Given instruction: Count how many lines hold the string "Blender". Give that number alone.
----
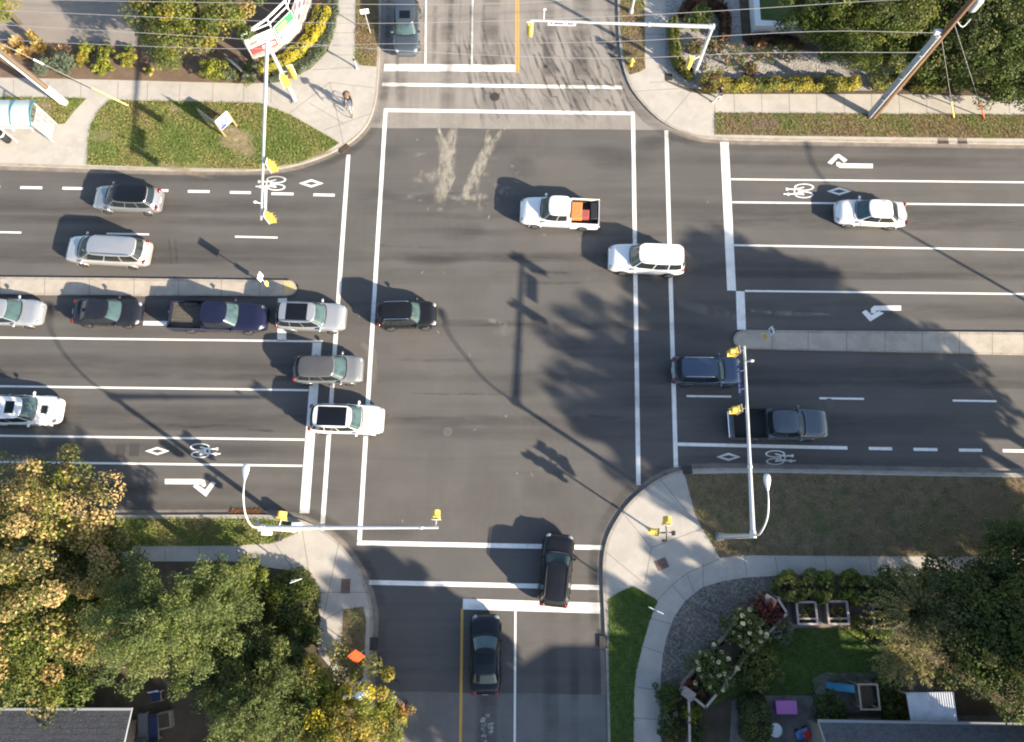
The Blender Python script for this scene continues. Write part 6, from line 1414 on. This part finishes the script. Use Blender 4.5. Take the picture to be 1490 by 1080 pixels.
for x in (-.22, .22):
    for y in (-.17, .17): m = MB(); m.lathe([(0, -.03), (.11, -.03), (.11, .03), (0, .03)], (x, y, .11), 12, axis=(0, 1, 0)); m.build('wheel', m_blk, root)
p = G(1166, 1066, KZ); root = thing('toy_vehicle', 'blue and red toy car by the roof corner', 'toy', p, R(20))
m = MB(); m.box((0, 0, .28), (.85, .5, .24), bev=.1); m.build('body', m_bluep, root); m = MB(); m.box((.1, 0, .6), (.4, .42, .06), bev=.02)
for x in (-.06, .26):
    for y in (-.18, .18): m.box((x, y, .48), (.04, .04, .22))
m.build('roof', m_redp, root)
for x in (-.26, .26):
    for y in (-.25, .25): m = MB(); m.lathe([(0, -.03), (.13, -.03), (.13, .03), (0, .03)], (x, y, .13), 12, axis=(0, 1, 0)); m.build('wheel', m_blk, root)
def chair(label, px, rz, cm, long=False):
    p = G(*px, KZ+.03); root = thing('lounge_chair' if long else 'garden_chair', label, 'chair', p, rz); L = 1.3 if long else .5
    m = MB(); m.box((0, 0, .36), (L+.06, .6, .05), bev=.015); m.build('seat_frame', m_stone, root)
    for x in (-L/2, L/2):
        for y in (-.27, .27): m = MB(); m.box((x, y, .17), (.05, .05, .34)); m.build('leg', m_stone, root)
    m = MB(); m.box((.02, 0, .43), (L-.02, .52, .09), bev=.03); m.build('cushion', cm, root)
    T = Matrix.Translation((-L/2, 0, .42)) @ Matrix.Rotation(R(-18), 4, 'Y'); m = MB(); m.box((0, 0, .28), (.09, .56, .56), bev=.03); m.v = [T @ q for q in m.v]; m.build('backrest', cm, root)
m_cush = M('cushion_navy', (.02, .032, .085), .9); m_cushg = M('cushion_grey', (.13, .15, .175), .9)
chair('navy cushioned lounge chair beside the dark shingle roof', (228, 1056), R(100), m_cush, True)
chair('grey cushioned lounge chair nearest the dark shingle roof', (213, 1054), R(100), m_cushg, True)
chair('navy cushioned garden chair under the bottom pine', (232, 1012), R(-80), m_cush)
chair('grey garden chair at the right edge of the patio', (1462, 1062), R(40), m_cushg)
p = G(244, 1046, KZ); root = thing('planter_box', 'small pale planter box beside the lounge chairs', 'planter box', p, R(12))
m = MB(); m.box((0, 0, .22), (.75, .9, .44), bev=.02); m.build('box', m_stone, root); m = MB(); m.box((0, 0, .455), (.6, .75, .03)); m.build('soil', m_soil, root)
fence('brown timber fence half hidden behind the clipped hedge', [(366, 893), (384, 914), (401, 935)], 1.3, m_brownw, m_brownw, 'wooden_fence')
# fallen leaves in the gutter
rng = np.random.default_rng(77); N = 900; pts = np.array([npv(G(u, v, 0)) for u, v in zip(rng.uniform(335, 380, N), 744.5+rng.normal(size=N)*1.6)]); pts[:, 2] = .01+.03*rng.random(N)
a = rng.random(N)*6.28; s = .05+.05*rng.random(N); t = np.stack([np.cos(a)*s, np.sin(a)*s, rng.normal(size=N)*.02], 1); bb = np.stack([-np.sin(a)*s*.7, np.cos(a)*s*.7, rng.normal(size=N)*.02], 1)
o = quads_obj('fallen_leaves', np.stack([pts-t, pts+bb, pts+t, pts-bb], 1), [leafmat('leaf_dead_brown', (.20, .10, .05), (.13, .065, .035), None)]); tag(o, kind='stuff')
# grass blades on lawns and verges
BARE = []
def tufts(polys, dens, mats, wts, seed, h=(.05, .11), name='grass_blades', z=KZ+.008):
    rng = np.random.default_rng(seed); out = []; mis = []
    for px in polys:
        W = [G(max(-60, min(1560, u)), max(-60, min(1140, v)), z) for u, v in px]; tr = tessellate_polygon([[Vector((p.x, p.y, 0)) for p in W]])
        for t in tr:
            A, B, C = (npv(W[i]) for i in t); ar = abs(np.cross(B-A, C-A)[2])/2; n = int(ar*dens)
            if n < 1: continue
            r1 = np.sqrt(rng.random(n))[:, None]; r2 = rng.random(n)[:, None]; out.append(A*(1-r1)+B*r1*(1-r2)+C*r1*r2)
    P = np.concatenate(out)
    for c_, rx_, ry_ in BARE:
        e_ = ((P[:, 0]-c_.x)/rx_)**2+((P[:, 1]-c_.y)/ry_)**2; P = P[(e_ > .75) | (rng.random(len(P)) < .10+.45*np.clip(e_, 0, 1)**2)]
    N = len(P); a = rng.random(N)*6.28; hh = rng.uniform(h[0], h[1], N); d = np.stack([np.cos(a), np.sin(a), np.zeros(N)], 1); b = np.stack([-d[:, 1], d[:, 0], np.zeros(N)], 1)*(.012+.016*rng.random(N))[:, None]
    tip = P+d*(hh*.8)[:, None]+np.array([0, 0, 1])*hh[:, None]
    V = np.stack([P-b, P+b, tip+b*.4, tip-b*.4], 1); pat = np.sin(P[:, 0]*.9+seed)+np.sin(P[:, 1]*1.3)+np.sin(P[:, 0]*2.3+P[:, 1]*1.7)+rng.normal(size=N)*1.1
    o = np.argsort(np.argsort(pat))/N; mi = np.searchsorted(np.cumsum(np.array(wts)/sum(wts)), o*.9999); ob = quads_obj(name, V, mats, mi); tag(ob, kind='stuff')
BARE = [(G(u, v, 0), rx, ry) for (u, v), rx, ry in (((345, 205), 1.5, 1.0), ((338, 192), .9, .5), ((360, 222), .9, .8), ((255, 160), .5, .45), ((65, 160), .9, .9), ((470, 225), .8, .3), ((250, 244), 3.5, .3), ((150, 200), 1.0, .6))]
B_g = leafmat('blade_green', (.115, .172, .032), (.16, .215, .048), None); B_y = leafmat('blade_yellow', (.22, .22, .068), (.275, .262, .098), None); B_d = leafmat('blade_dry', (.27, .20, .11), (.20, .145, .08), None); B_dk = leafmat('blade_dark', (.065, .12, .024), (.095, .155, .034), None)
tufts([LAWN_NW, LAWN_SHEL, VERGE_SW], 330, [B_g, B_y, B_d], [4, 4, .8], 1)
tufts([VERGE_NE, STRIP_NE, STRIP_N], 260, [B_d, B_y, B_g], [5, 2, 1.8], 2)
tufts([VERGE_SE, STRIP_S], 150, [B_d, B_y, B_g], [6, 2, 1.0], 3)
tufts([WEDGE_SE, GLAWN], 300, [B_dk, B_g], [4, 1], 4)
# bare patches in the lawn
bp = Stains(KZ+.0125); 
for (u, v), rx, ry, am in (((345, 205), 1.5, 1.0, 1), ((338, 192), .9, .5, .9), ((360, 222), .9, .8, .6), ((255, 160), .5, .45, .9), ((65, 160), .9, .9, .9), ((470, 225), .8, .3, .7), ((250, 244), 3.5, .3, .7), ((150, 200), 1.2, .8, .35), ((230, 220), 2.2, .6, .3)): bp.blob(G(u, v, 0), rx, ry, am, rnd.uniform(-.4, .4))
bp.build('bare_soil', stainmat('bare_dry_soil', (.33, .255, .165), 3.0, .3, .55, .9))
# ================================================================ people
m_skin = M('skin', (.38, .22, .15), .6); m_hair = M('hair_dark', (.02, .015, .012), .7); m_jack = M('jacket_black', (.015, .015, .018), .85); m_jeans = M('trousers_grey_blue', (.16, .18, .24), .85); m_pale = M('trousers_pale', (.62, .60, .56), .85); m_shoe = M('shoe_white', (.6, .6, .6), .6); m_hat = M('hat_brown', (.13, .08, .055), .85)
def skinned(name, par, V, E, Rd, mat, sub=1):
    me = bpy.data.meshes.new(name); me.from_pydata([tuple(v) for v in V], E, []); me.materials.append(mat); o = bpy.data.objects.new(name, me); COL.objects.link(o); o.parent = par
    md = o.modifiers.new('skin', 'SKIN'); md.use_smooth_shade = True; lay = me.skin_vertices[0].data if me.skin_vertices else None
    if lay is None:
        bm = bmesh.new(); bm.from_mesh(me); bm.verts.layers.skin.verify(); bm.to_mesh(me); bm.free(); lay = me.skin_vertices[0].data
    for i, r in enumerate(Rd): lay[i].radius = (r, r) if not hasattr(r, '__len__') else r; lay[i].use_root = (i == 0)
    sb = o.modifiers.new('sub', 'SUBSURF'); sb.levels = sub; sb.render_levels = sub; return o
class Sk:
    def __init__(s): s.V = []; s.E = []; s.R = []
    def chain(s, pts, rad, frm=None):
        prev = frm
        for p, r in zip(pts, rad):
            s.V.append(Vector(p)); s.R.append(r); i = len(s.V)-1
            if prev is not None: s.E.append((prev, i))
            prev = i
        return prev
def person(label, base, rz, pose, top, trousers, hat=False, z0=KZ+.012, bag=False):
    root = thing('person', label, 'person', (base.x, base.y, z0), rz); J = pose
    b = Sk(); pel = b.chain([J['pelvis']], [.13]); ch = b.chain([J['waist'], J['chest'], J['neck']], [.115, .135, .055], pel)
    hd = b.chain([J['head']-Vector((0, 0, .06)), J['head'], J['head']+Vector((0, 0, .08))], [.078, .098, .075], ch); f = J['look']; sd = Vector((-f.y, f.x, 0))
    hc = len(b.V)-2; b.chain([J['head']+f*.10+Vector((0, 0, -.01)), J['head']+f*.125+Vector((0, 0, -.02))], [.02, .012], hc)
    for s in (1, -1): b.chain([J['head']+sd*s*.095, J['head']+sd*s*.112+Vector((0, 0, .01))], [.018, .014], hc)
    for s in ('l', 'r'):
        sh, el, wr = J['sh'+s], J['el'+s], J['wr'+s]; w_ = b.chain([sh, el, wr], [.055, .042, .028], 2); d = (wr-el).normalized(); pm = b.chain([wr+d*.07], [.032], w_); up = Vector((0, 0, 1)); sx = d.cross(up).normalized() if abs(d.z) < .95 else Vector((1, 0, 0)); cr = sx.cross(d)
        for k, ln in enumerate((.065, .075, .07, .055)): o0 = wr+d*.085+sx*(-.027+.018*k); b.chain([o0, o0+d*ln*.55-cr*.01, o0+d*ln*.8-cr*.03], [.009, .0085, .0075], pm)
        o0 = wr+d*.03-sx*.035; b.chain([o0, o0+d*.03-sx*.02, o0+d*.055-sx*.022], [.011, .010, .008], w_)
        hp, kn, an = J['hp'+s], J['kn'+s], J['an'+s]; b.chain([hp, kn, an, an+J['toe'+s]*.14-Vector((0, 0, .04))], [.085, .055, .04, .03], 0)
    skinned('body', root, b.V, b.E, b.R, m_skin)
    c = Sk(); p0 = c.chain([J['pelvis']+Vector((0, 0, .02)), J['waist'], J['chest'], J['neck']-Vector((0, 0, .06))], [.15, .145, .165, .075])
    for s in ('l', 'r'): c.chain([J['sh'+s], J['el'+s], J['wr'+s]], [.075, .06, .045], 2)
    skinned('jacket', root, c.V, c.E, c.R, top)
    t = Sk(); t.chain([J['pelvis']], [.15])
    for s in ('l', 'r'): t.chain([J['hp'+s], J['kn'+s], J['an'+s]], [.105, .075, .06], 0)
    skinned('trousers', root, t.V, t.E, t.R, trousers)
    for s in ('l', 'r'): q = Sk(); q.chain([J['an'+s]-J['toe'+s]*.05-Vector((0, 0, .045)), J['an'+s]+J['toe'+s]*.07-Vector((0, 0, .05)), J['an'+s]+J['toe'+s]*.17-Vector((0, 0, .055))], [.05, .048, .035]); skinned('shoe', root, q.V, q.E, q.R, m_shoe)
    m = MB(); m.ell(J['head']+Vector((0, 0, .055))-f*.015, (.108, .108, .10), 14, 10); m.build('hair', m_hair, root)
    if hat:
        m = MB(); h0 = J['head']+Vector((0, 0, .08)); m.lathe([(.27, -.03), (.26, 0), (.13, .02), (.125, .10), (.10, .14), (0, .15)], h0, 22); m.lathe([(0.0, -.015), (.26, -.04), (.27, -.03)], h0, 22); m.build('hat', m_hat, root)
    return root
X = Vector
wk = dict(pelvis=X((0, 0, .95)), waist=X((.02, 0, 1.1)), chest=X((.06, 0, 1.32)), neck=X((.09, 0, 1.52)), head=X((.12, 0, 1.66)), look=X((1, 0, 0)),
          shl=X((.06, .19, 1.42)), ell=X((-.06, .25, 1.16)), wrl=X((.06, .26, .93)), shr=X((.06, -.19, 1.42)), elr=X((.06, -.25, 1.15)), wrr=X((.26, -.22, 1.0)),
          hpl=X((.0, .10, .90)), knl=X((.20, .10, .52)), anl=X((.24, .10, .10)), toel=X((1, 0, .1)), hpr=X((0, -.10, .90)), knr=X((-.02, -.10, .50)), anr=X((-.30, -.10, .13)), toer=X((.9, 0, -.3)))
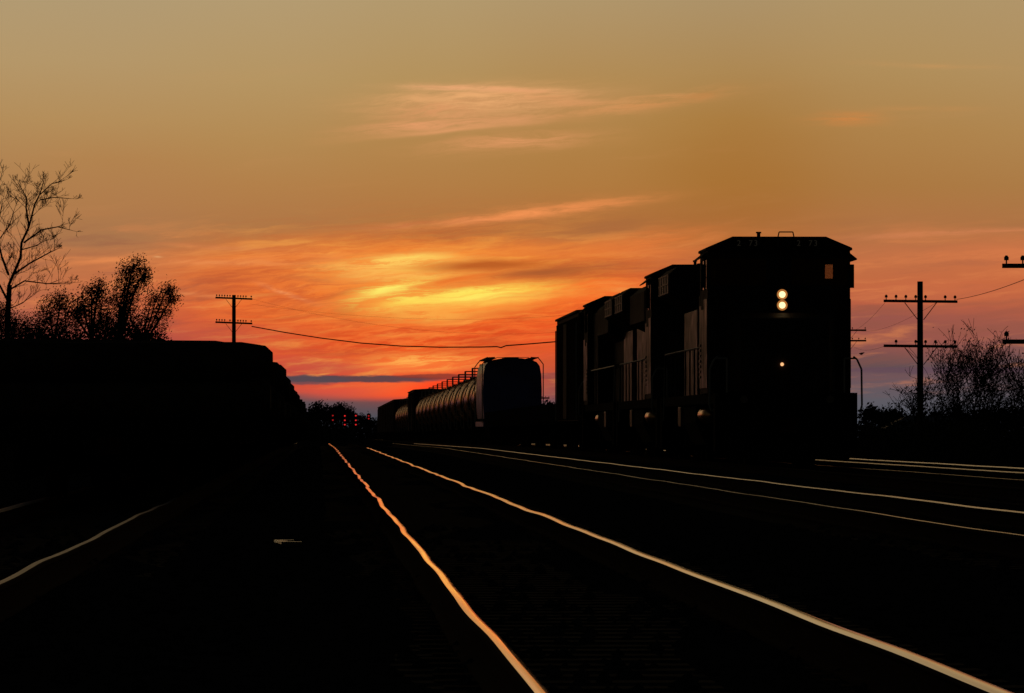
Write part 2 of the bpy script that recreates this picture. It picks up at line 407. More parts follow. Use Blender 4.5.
----
Output for this exercise: 2